Sylent Nqo: A bittersweet journey

THE beginning could have been inauspicious; just a little boy trying to find his way around the guitar and marimba (xylophone) piece his parents had bought him.

BY ANESU MUSHAWATU

But today he dominates both local and international stages as he demonstrates his magic on the instruments, including being renowned as a guitar sangoma.

Born Silent Nhendere, Sylent Nqo is now reputed as one of the fastest growing artistes in the country.

The youthful guitarist, who is set to share the stage with South African icon PJ Powers at an Albinism Awareness dinner at a Harare hotel tomorrow, said the opportunity will open more doors for him.

“I really think it is an amazing initiative because of the awareness that is being raised and it is a huge opportunity for me. Hopefully, it will open new doors,” he said.

Sylent Nqo said his life experiences were his primary sources of inspiration, and he used his guitar to express his deepest emotions.

The 24-year-old musician-cum-guitarist has shared the stage with several internationally-acclaimed artistes such as Davido, Mr.

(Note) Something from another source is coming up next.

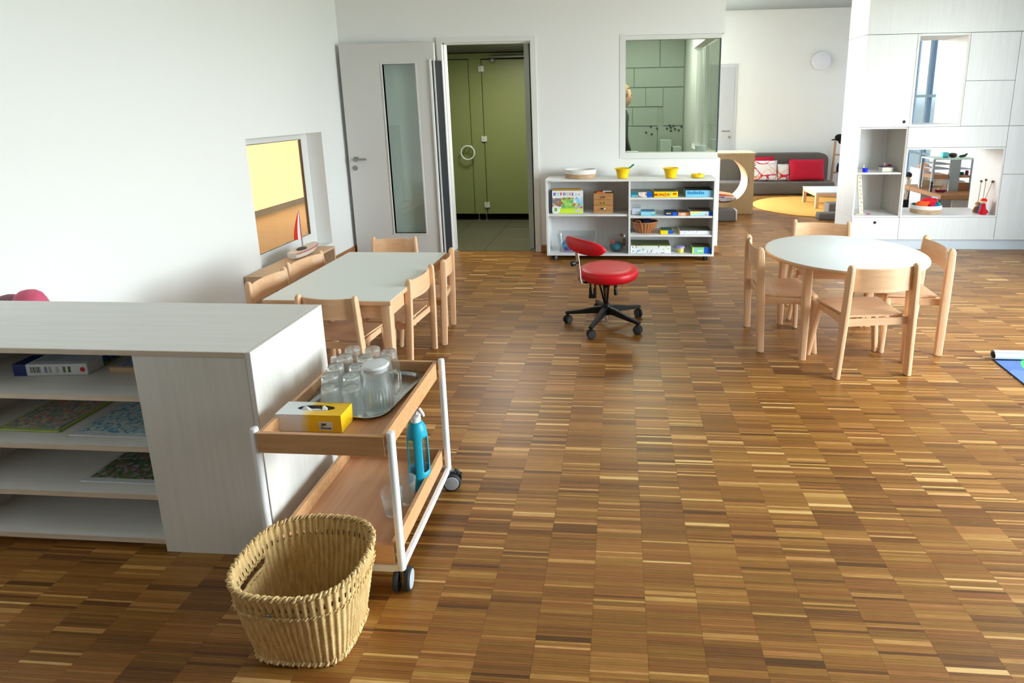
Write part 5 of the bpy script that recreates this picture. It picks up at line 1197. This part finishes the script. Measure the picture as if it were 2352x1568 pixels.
# bolster, rug, low table, floor cushions
t = thing('bolster', 'taupe foam bolster with pale end on the floor behind the shelf unit', 'bolster', (1.3, 7.5, 0))
softbox(1.08, 1.490, 7.42, 7.62, .003, .155, .02, .001).build('cover', GREY, t, 50); MB().box(1.4905, 1.515, 7.425, 7.615, .008, .150, .02, 3).build('pale_end', mat('pale_grey_cloth', (.80, .80, .81), .8), t)
RC = (2.86, 8.56)
rg = thing('round_rug', 'round mustard yellow rug under the low table in the far room', 'rug', (RC[0], RC[1], 0))
MB().lathe([(.868, .0008), (.876, .004), (.874, .010), (.86, .0115), (.02, .0115)], (RC[0], RC[1], 0), 96).build('pile', mat('mustard_pile', (.86, .65, .30), .95, var=.04, bump=.3, bscale=300), rg)
t = thing('low_table', 'very low table with white top and beech frame on the yellow rug', 'table', (3.2, 8.62, .012)); lz = .012
lx0, lx1, ly0, ly1, lt = 2.770, 3.62, 8.315, 8.92, .245
MB().box(lx0, lx1, ly0, ly1, lt-.018, lt, .001).build('tabletop', WTOP, t); i_ = .012
for a in ((lx0+.045, lx1-.045, ly0+i_, ly0+i_+.02), (lx0+.045, lx1-.045, ly1-i_-.02, ly1-i_), (lx0+i_, lx0+i_+.02, ly0+.045, ly1-.045), (lx1-i_-.02, lx1-i_, ly0+.045, ly1-.045)): MB().box(*a, lt-.066, lt-.0185).build('apron', BEECHX, t)
for x in (lx0+.026, lx1-.026):
    for y in (ly0+.026, ly1-.026): MB().box(x-.022, x+.022, y-.022, y+.022, lz, lt-.0185, .003).build('leg', BEECH, t)
t = thing('floor_cushion', 'taupe block cushion standing upright on the edge of the yellow rug', 'cushion', (2.98, 7.97, .012)); softbox(2.80, 3.20, 7.86, 8.06, .013, .155, .015, .001).build('cover', GREY, t, 50)
t = thing('floor_cushion', 'flat taupe block cushion on the floor in front of the rug', 'cushion', (2.8, 7.6, 0)); softbox(2.565, 3.0, 7.52, 7.665, .002, .090, .015, .001).build('cover', GREY, t, 50)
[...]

Eazi, Dotman, Mokoomba and the late Chiwoniso Maraire.

Sylent Nqo, whose tracks including Mubvunzo and Ndomuridzira Gitare are trending on local radio, has also opened concerts for the late South African legend, Hugh Masekela.

The guitarist has received awards from the Allied Arts Competitions, including a Senior Solo Instrumental Grand Champion of the World, scooping three gold medals, a Gold Plaque and three silver medals at the 20th edition of the World Championships of Performing Arts in Hollywood, United States.

He is, however, disappointed that the government was still to recognise his efforts.


“That is the first time a Zimbabwean, actually an African, has done that and I didn’t even get any recognition from my people. But when Kirsty Coventry and Big Brother contestants come back (from international engagements), they are recognised so I feel like the government let me down there,” he said.

The musician was recently part of the line-up at The Solo Festival held at Pakare Paye Arts Centre in Norton, where he delivered a powerful act, much to his fans’ delight.

Sylent Nqo said although local music is not promoted well, artistes need to package themselves well and be consistent.

“We are investing time in the studio (but) I don’t think most of us have packaged ourselves enough to compete at the global scale,” he said.

He listed Oliver Mtukudzi, Victor Kunonga and Mokoomba as some of his favourite local acts.

The former rugby player and judoka also said music was his greatest passion and his dream was to set up a music school and recording label. He is currently working on a new album and also has some international tours lined up.